• Goal: Output the lines below exactly, please, from the first line until the line with "scn.camera = cam", counting both.

--- BEGIN Material provided ---

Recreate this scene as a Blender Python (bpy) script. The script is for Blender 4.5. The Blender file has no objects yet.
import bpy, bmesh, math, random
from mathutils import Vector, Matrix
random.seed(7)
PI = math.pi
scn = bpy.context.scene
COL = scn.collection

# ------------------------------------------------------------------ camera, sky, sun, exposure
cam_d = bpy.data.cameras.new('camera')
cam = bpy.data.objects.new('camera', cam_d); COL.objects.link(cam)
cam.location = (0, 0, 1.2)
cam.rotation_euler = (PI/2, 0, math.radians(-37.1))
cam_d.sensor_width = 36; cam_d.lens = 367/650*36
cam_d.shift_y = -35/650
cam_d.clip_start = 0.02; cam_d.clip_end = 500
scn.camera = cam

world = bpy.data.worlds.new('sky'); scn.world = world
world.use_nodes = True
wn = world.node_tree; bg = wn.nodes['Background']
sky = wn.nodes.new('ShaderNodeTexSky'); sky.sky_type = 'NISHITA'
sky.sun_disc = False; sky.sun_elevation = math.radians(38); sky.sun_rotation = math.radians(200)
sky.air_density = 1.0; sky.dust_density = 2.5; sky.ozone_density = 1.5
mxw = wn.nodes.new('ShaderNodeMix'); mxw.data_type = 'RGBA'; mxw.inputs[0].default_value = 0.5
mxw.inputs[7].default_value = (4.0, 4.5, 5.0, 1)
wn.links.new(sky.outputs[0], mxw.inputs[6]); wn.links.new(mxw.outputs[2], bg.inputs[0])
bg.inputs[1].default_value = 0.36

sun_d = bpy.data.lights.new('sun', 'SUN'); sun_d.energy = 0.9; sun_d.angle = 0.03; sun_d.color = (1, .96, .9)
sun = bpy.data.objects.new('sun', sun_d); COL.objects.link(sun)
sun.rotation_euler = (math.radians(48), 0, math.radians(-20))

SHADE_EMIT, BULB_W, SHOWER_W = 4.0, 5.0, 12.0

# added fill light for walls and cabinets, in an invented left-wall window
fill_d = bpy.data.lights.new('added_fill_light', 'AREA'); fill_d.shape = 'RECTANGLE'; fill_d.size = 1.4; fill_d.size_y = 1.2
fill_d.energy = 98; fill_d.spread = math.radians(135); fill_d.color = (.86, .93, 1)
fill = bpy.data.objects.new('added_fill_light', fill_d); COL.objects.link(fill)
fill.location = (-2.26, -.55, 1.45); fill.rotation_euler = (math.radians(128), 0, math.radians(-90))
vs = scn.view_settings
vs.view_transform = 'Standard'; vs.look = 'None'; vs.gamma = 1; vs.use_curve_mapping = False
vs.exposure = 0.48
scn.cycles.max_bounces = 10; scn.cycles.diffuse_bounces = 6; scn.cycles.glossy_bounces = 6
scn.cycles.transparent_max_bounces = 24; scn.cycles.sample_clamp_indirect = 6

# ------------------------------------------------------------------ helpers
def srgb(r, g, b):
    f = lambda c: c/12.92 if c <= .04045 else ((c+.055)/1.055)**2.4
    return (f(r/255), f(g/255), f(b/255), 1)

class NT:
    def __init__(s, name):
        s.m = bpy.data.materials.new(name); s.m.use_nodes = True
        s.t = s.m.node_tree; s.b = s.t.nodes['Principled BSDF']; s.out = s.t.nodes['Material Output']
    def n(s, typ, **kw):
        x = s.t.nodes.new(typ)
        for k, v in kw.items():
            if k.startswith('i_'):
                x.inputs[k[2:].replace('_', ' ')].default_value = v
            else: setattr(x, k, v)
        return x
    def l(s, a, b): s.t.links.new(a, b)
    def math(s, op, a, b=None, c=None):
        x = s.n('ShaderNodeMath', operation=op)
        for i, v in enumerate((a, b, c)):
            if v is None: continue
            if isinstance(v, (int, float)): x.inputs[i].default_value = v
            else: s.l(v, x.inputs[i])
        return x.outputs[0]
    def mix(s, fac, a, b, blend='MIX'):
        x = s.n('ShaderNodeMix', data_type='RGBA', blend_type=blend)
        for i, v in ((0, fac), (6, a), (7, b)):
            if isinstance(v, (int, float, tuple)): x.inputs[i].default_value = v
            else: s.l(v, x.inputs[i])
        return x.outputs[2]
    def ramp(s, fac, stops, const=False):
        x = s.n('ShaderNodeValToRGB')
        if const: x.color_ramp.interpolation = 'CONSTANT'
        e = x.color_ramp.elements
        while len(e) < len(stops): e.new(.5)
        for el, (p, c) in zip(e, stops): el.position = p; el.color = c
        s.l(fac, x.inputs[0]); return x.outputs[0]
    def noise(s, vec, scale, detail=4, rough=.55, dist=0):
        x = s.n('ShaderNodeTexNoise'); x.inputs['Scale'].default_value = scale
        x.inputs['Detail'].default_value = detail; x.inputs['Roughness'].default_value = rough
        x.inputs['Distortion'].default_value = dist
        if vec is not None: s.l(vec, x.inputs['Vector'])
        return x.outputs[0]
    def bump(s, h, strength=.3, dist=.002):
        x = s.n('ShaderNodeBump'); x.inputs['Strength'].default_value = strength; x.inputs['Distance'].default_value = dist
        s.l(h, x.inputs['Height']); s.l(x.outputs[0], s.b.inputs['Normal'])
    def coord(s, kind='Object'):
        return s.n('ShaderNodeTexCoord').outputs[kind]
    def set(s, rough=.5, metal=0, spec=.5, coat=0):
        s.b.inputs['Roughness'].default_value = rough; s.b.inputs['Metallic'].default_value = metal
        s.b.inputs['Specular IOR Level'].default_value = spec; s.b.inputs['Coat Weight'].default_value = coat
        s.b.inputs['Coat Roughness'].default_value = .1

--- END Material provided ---

• Written solution:
Recreate this scene as a Blender Python (bpy) script. The script is for Blender 4.5. The Blender file has no objects yet.
import bpy, bmesh, math, random
from mathutils import Vector, Matrix
random.seed(7)
PI = math.pi
scn = bpy.context.scene
COL = scn.collection

# ------------------------------------------------------------------ camera, sky, sun, exposure
cam_d = bpy.data.cameras.new('camera')
cam = bpy.data.objects.new('camera', cam_d); COL.objects.link(cam)
cam.location = (0, 0, 1.2)
cam.rotation_euler = (PI/2, 0, math.radians(-37.1))
cam_d.sensor_width = 36; cam_d.lens = 367/650*36
cam_d.shift_y = -35/650
cam_d.clip_start = 0.02; cam_d.clip_end = 500
scn.camera = cam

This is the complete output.